Building Inner Resilience to Lead Through the Metacrisis
To comprehend the risk landscape - current, emerging, strategic foresight, you have to sit with some very complex issues. Sooner or later the concepts stop being abstract, they become personal.
Since learning of the metacrisis, I had been reading, researching, learning from a wide range of thought leaders including scientists, Indigenous elders, technologists, academics, spiritualists, regenerative practitioners, activists, and the people quietly taking action on the ground.
The more I read and observed, the more real the implications and timelines felt. By this stage I was on an emotional rollercoaster, anger and frustration that soon turned to fear, grief and sadness.
What I have learnt over the past few years is that the best response to combat these feelings is to act. Any action. Just do something.
I’m choosing to share this personal journey because several of my contacts and friends are feeling overwhelmed with the state of things. Some have stopped watching the news entirely because it's too much. The research supports this anecdotal feedback. It’s not just the few, it’s the many who are feeling this sense of dread. Climate, AI, cost of living, housing affordability and availability, the fight for democracy, growing inequity …
I have been building internal resilience strategies to withstand it. When we build internal resilience, we can show up in the world for others. “Put your own air mask on first before you help anyone else”.
Each action I took felt like I was doing something positive. Each step in that direction gave me the encouragement to try a little more. It looks and feels different for everyone, for me it’s about consuming less, slowing down and being more intentional, using my hands in practical ways like growing vegetables, spending time in nature, building community that supports and inspires, choosing to focus on what is needed versus what no longer serves us, doing purposeful work, and learning new skills.
Doing this ‘work’ from the inside out is not easy. I am an ‘all in’ kind of gal, so for me it’s led to a rearchitecting of who I am, my sense of purpose and how I want to be of service in the world. For some it might be making better-informed consumer decisions. There is no right or wrong way to this work.
It starts with asking the questions, staying curious and holding the discomfort. It’s also not quick. I feel I’ve only just started and I’m a few years in. This work will continue until I pass.
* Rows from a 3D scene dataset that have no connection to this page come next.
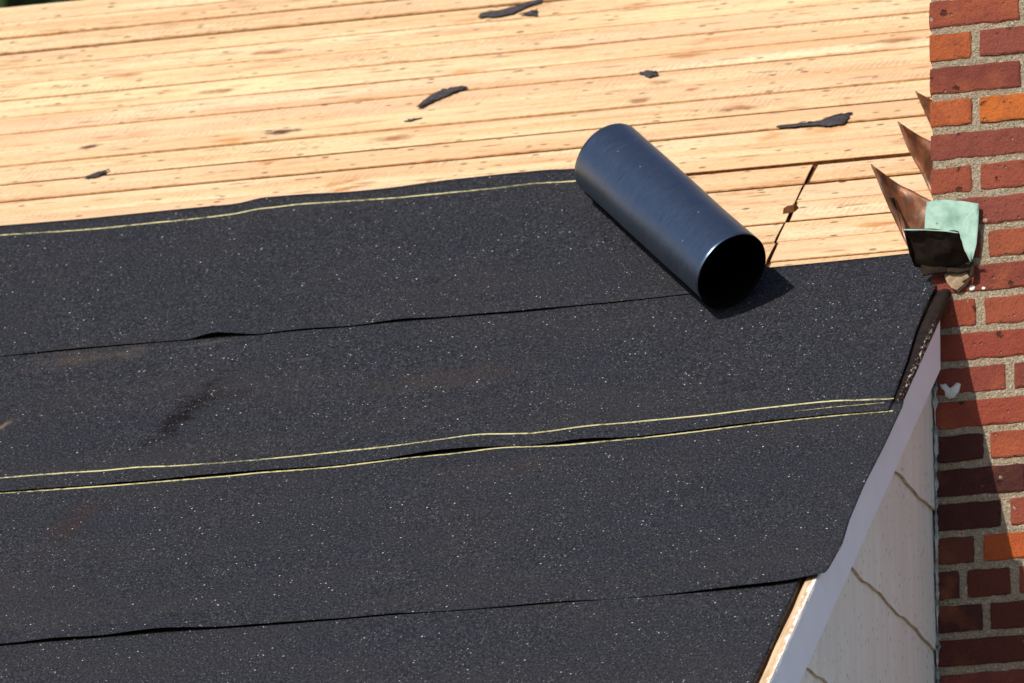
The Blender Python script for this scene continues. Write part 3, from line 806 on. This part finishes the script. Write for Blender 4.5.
scrap([(-1.345,2.190),(-1.345,2.172),(-1.305,2.165),(-1.27,2.172),(-1.245,2.205),(-1.218,2.222),(-1.215,2.240),(-1.24,2.235),(-1.275,2.215),(-1.30,2.200)], 'long thin black felt scrap at the top centre of the bare boards', seed=1)
scrap([(-1.255,2.165),(-1.212,2.152),(-1.218,2.185)], 'tiny dark triangular scrap just right of the long thin top scrap', seed=2)
scrap([(-1.372,1.712),(-1.360,1.712),(-1.335,1.740),(-1.30,1.772),(-1.278,1.793),(-1.295,1.805),(-1.335,1.795),(-1.355,1.765)], 'black leaf shaped felt scrap in the middle of the boards', seed=3)
scrap([(-.908,1.782),(-.878,1.754),(-.860,1.760),(-.866,1.780),(-.890,1.790)], 'small dark felt chip on the boards above the roll', seed=4)
scrap([(-.535,1.430),(-.535,1.420),(-.45,1.415),(-.425,1.405),(-.39,1.410),(-.385,1.465),(-.415,1.462),(-.44,1.438),(-.49,1.430)], 'grey tailed felt scrap on the boards between roll and chimney', seed=5)
scrap([(-2.048,1.502),(-2.012,1.500),(-1.992,1.535),(-2.02,1.525)], 'small black pointed felt scrap near the left edge of the boards', seed=6)
scrap([(-1.382,1.64),(-1.365,1.636),(-1.345,1.650),(-1.362,1.652)], 'tiny black sliver on the boards below the leaf shaped scrap', seed=7, lift=.002)

# ------------------------------------------------------------------ a tree behind the ridge
def tree(loc, H, crown_r, label, seed):
    r = random.Random(seed)
    root = empty('leafy_tree', loc, label, 'tree')
    vs, fs = [], []
    def limb(p0, p1, r0, r1, n=8):
        prev = None
        d = (p1-p0).normalized(); x = d.orthogonal().normalized(); y = d.cross(x)
        for k in range(6):
            t = k/5; c = p0.lerp(p1, t) + x*.12*math.sin(t*5)*(r0*2); rr = r0+(r1-r0)*t; b = len(vs)
            for j in range(n):
                an = 2*math.pi*j/n; vs.append(c + (x*math.cos(an)+y*math.sin(an))*rr)
            if prev is not None:
                for j in range(n): fs.append((prev+j, prev+(j+1) % n, b+(j+1) % n, b+j))
            prev = b
    L = Vector(loc)
    limb(L, L+Vector((0,0,H*.75)), .32, .10)
    ends = []
    for k in range(16):
        an = k*2.4; z = H*(.3+.5*k/16); e = L + Vector((math.cos(an)*crown_r*.8, math.sin(an)*crown_r*.8, z+H*.14))
        limb(L+Vector((0,0,z)), e, .11, .03, 6); ends.append(e)
    mesh('trunk', vs, fs, M_BARK, root)
    vs, fs = [], []
    clumps = []
    for k in range(150):
        an = r.random()*6.283; zz = r.random(); rad = crown_r*math.sqrt(r.random())*math.sin(math.pi*(.12+.86*zz))**.7
        clumps.append((L+Vector((math.cos(an)*rad, math.sin(an)*rad, H*(.28+.74*zz))), r.uniform(.6, 1.3)))
    for (c, s) in clumps:
        for q in range(420):
            d = Vector((r.gauss(0,1), r.gauss(0,1), r.gauss(0,.8))); d = d.normalized()*s*r.random()**.4
            p = c+d; x = Vector((r.gauss(0,1), r.gauss(0,1), r.gauss(0,1))).normalized(); y = x.orthogonal().normalized(); l = r.uniform(.06, .115)
            b = len(vs); vs += [p-x*l, p+y*l*.5, p+x*l, p-y*l*.5]; fs.append((b, b+1, b+2, b+3))
    mesh('crown', vs, fs, M_LEAF, root)
tree((-7.0, 14.5, 0), 19.5, 4.8, 'dark green tree top showing just above the ridge at the top left corner', 5)

# ------------------------------------------------------------------ light
LD = (ROOF_M.to_3x3() @ Vector((.29, .37, -1.0))).normalized()     # the way the sunlight travels
to_sun = -LD
el = math.asin(to_sun.z); az = math.atan2(to_sun.x, to_sun.y)      # clockwise from +Y
sun = bpy.data.lights.new('sun', 'SUN'); sun.energy = 4.6; sun.angle = R(.53); sun.color = (1.0, .93, .82)
so = bpy.data.objects.new('sun', sun); COL.objects.link(so); so.location = (-5, -15, 25)
so.rotation_euler = LD.to_track_quat('-Z', 'Y').to_euler()
w = bpy.data.worlds.new('World'); scene.world = w; w.use_nodes = True
nt = w.node_tree; bg = nt.nodes['Background']
sky = nt.nodes.new('ShaderNodeTexSky'); sky.sky_type = 'NISHITA'; sky.sun_disc = False
sky.sun_elevation = el; sky.sun_rotation = az; sky.altitude = 100; sky.air_density = 1.0; sky.dust_density = .8; sky.ozone_density = 1.5
nt.links.new(sky.outputs[0], bg.inputs[0]); bg.inputs[1].default_value = .138

# ------------------------------------------------------------------ camera
cam = bpy.data.cameras.new('camera'); co = bpy.data.objects.new('camera', cam); COL.objects.link(co)
PH, EL, FPX, ROLL = R(17.2422569), R(17.0532745), 11644.5858, R(.0917432)
fwd = Vector((-math.sin(PH)*math.cos(EL), math.cos(PH)*math.cos(EL), math.sin(EL)))
r0 = Vector((math.cos(PH), math.sin(PH), 0)); u0 = r0.cross(fwd)
r = r0*math.cos(ROLL) + u0*math.sin(ROLL); u = u0*math.cos(ROLL) - r0*math.sin(ROLL)
co.location = Vector((5.60073392, -20.50855442, -6.39214299)) + Vector((0, 0, 8))
co.rotation_euler = Matrix((r, u, -fwd)).transposed().to_euler()
cam.sensor_width = 36; cam.sensor_fit = 'HORIZONTAL'; cam.lens = 36*FPX/1024
cam.clip_start = .5; cam.clip_end = 3000
cam.dof.use_dof = True; cam.dof.focus_distance = 22.2; cam.dof.aperture_fstop = 9
scene.camera = co
scene.view_settings.view_transform = 'Standard'; scene.view_settings.look = 'None'; scene.view_settings.exposure = 0; scene.view_settings.gamma = 1
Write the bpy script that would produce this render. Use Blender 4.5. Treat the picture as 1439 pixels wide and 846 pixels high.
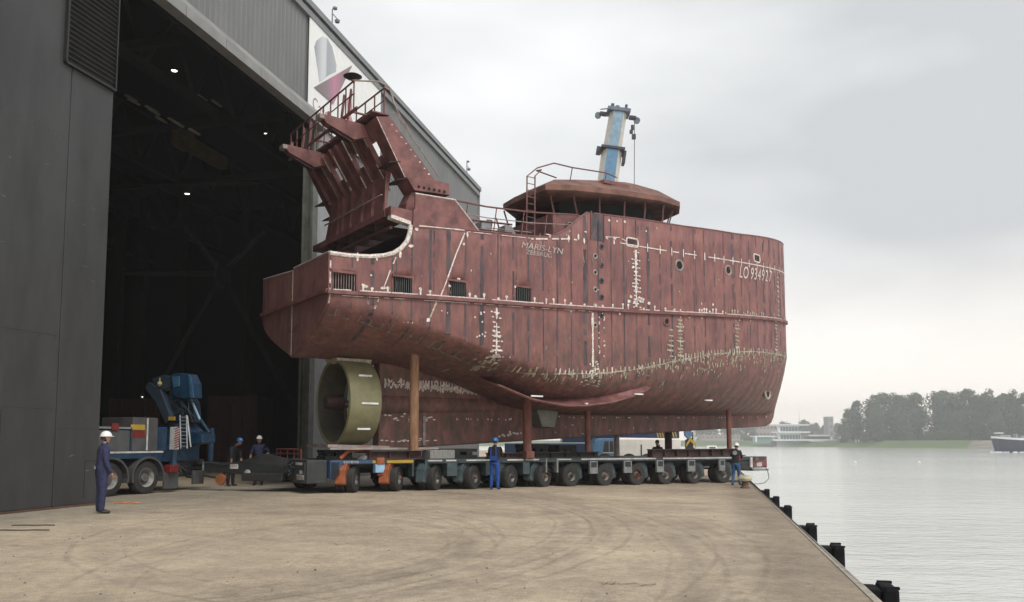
import bpy, bmesh, math, random
from mathutils import Vector, Matrix
import numpy as np
R = math.radians
random.seed(7)
scene = bpy.context.scene
COL = scene.collection
for o in list(bpy.data.objects): bpy.data.objects.remove(o)

# ---------------------------------------------------------------- camera
CH = 1.6; FPX = 1168.0; PITCH = math.atan(100 / FPX)
cam_d = bpy.data.cameras.new("camera"); cam = bpy.data.objects.new("camera", cam_d); COL.objects.link(cam)
cam.location = (0, 0, CH); cam.rotation_euler = (R(90) + PITCH, 0, 0)
cam_d.sensor_width = 36; cam_d.lens = 36 * FPX / 1439; cam_d.shift_y = 97 / 1439
cam_d.clip_start = 0.1; cam_d.clip_end = 5000
scene.camera = cam
scene.render.engine = 'CYCLES'
scene.render.resolution_x = 1024; scene.render.resolution_y = 602
scene.view_settings.view_transform = 'Standard'; scene.view_settings.look = 'None'
scene.view_settings.gamma = 1; scene.view_settings.exposure = 0.36
scene.cycles.max_bounces = 6; scene.cycles.volume_bounces = 0

# ---------------------------------------------------------------- world: overcast sky
SUN_EL, SUN_ROT = 48, 150
world = bpy.data.worlds.new("World"); scene.world = world; world.use_nodes = True
nt = world.node_tree; nt.nodes.clear()
def WN(t, **k):
    n = nt.nodes.new(t)
    for a, b in k.items(): setattr(n, a, b)
    return n
sky = WN('ShaderNodeTexSky', sky_type='NISHITA'); sky.sun_disc = False
sky.sun_elevation = R(SUN_EL); sky.sun_rotation = R(SUN_ROT); sky.dust_density = 4
tc = WN('ShaderNodeTexCoord'); mp = WN('ShaderNodeMapping'); mp.inputs['Scale'].default_value = (1.0, 1.0, 2.6)
nz = WN('ShaderNodeTexNoise'); nz.inputs['Scale'].default_value = 1.7; nz.inputs['Detail'].default_value = 5; nz.inputs['Roughness'].default_value = 0.45
mp.inputs['Location'].default_value = (0.35, 0.2, 0.1)
cr = WN('ShaderNodeValToRGB')
cr.color_ramp.elements[0].position = 0.36; cr.color_ramp.elements[0].color = (0.54, 0.555, 0.575, 1)
cr.color_ramp.elements[1].position = 0.62; cr.color_ramp.elements[1].color = (0.86, 0.875, 0.875, 1)
sep = WN('ShaderNodeSeparateXYZ')
hz = WN('ShaderNodeMapRange'); hz.inputs['From Min'].default_value = 0.0; hz.inputs['From Max'].default_value = 0.22
hz.inputs['To Min'].default_value = 0.85; hz.inputs['To Max'].default_value = 0.0
mixh = WN('ShaderNodeMix', data_type='RGBA'); mixh.inputs['B'].default_value = (1.26, 1.15, 1.03, 1)
scale = WN('ShaderNodeVectorMath', operation='SCALE'); scale.inputs['Scale'].default_value = 10.0
hsv = WN('ShaderNodeHueSaturation'); hsv.inputs['Saturation'].default_value = 0.3
mixs = WN('ShaderNodeMix', data_type='RGBA'); mixs.inputs['Factor'].default_value = 0.93
bg = WN('ShaderNodeBackground'); bg.inputs['Strength'].default_value = 0.1
wo = WN('ShaderNodeOutputWorld')
L = nt.links.new
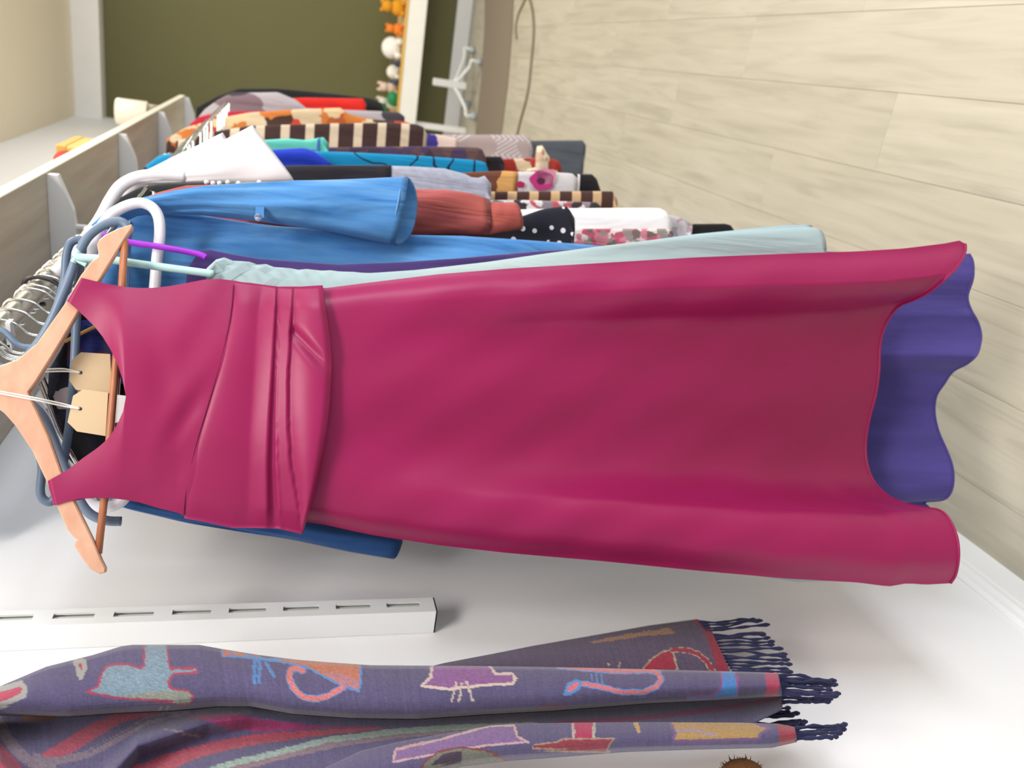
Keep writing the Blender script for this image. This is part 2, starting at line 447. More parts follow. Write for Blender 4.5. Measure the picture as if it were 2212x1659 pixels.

Why does this matter for risk and resilience practitioners? Because we're the ones at the front line of the metacrisis, and our job isn't just to inform. It's to create the space for our leaders to reflect, even when what surfaces for them isn't "what does this mean for the organisation?" but potentially "what does this mean for me?". To do that, you need to build your own resilience first.
What does agency look like in your own life right now?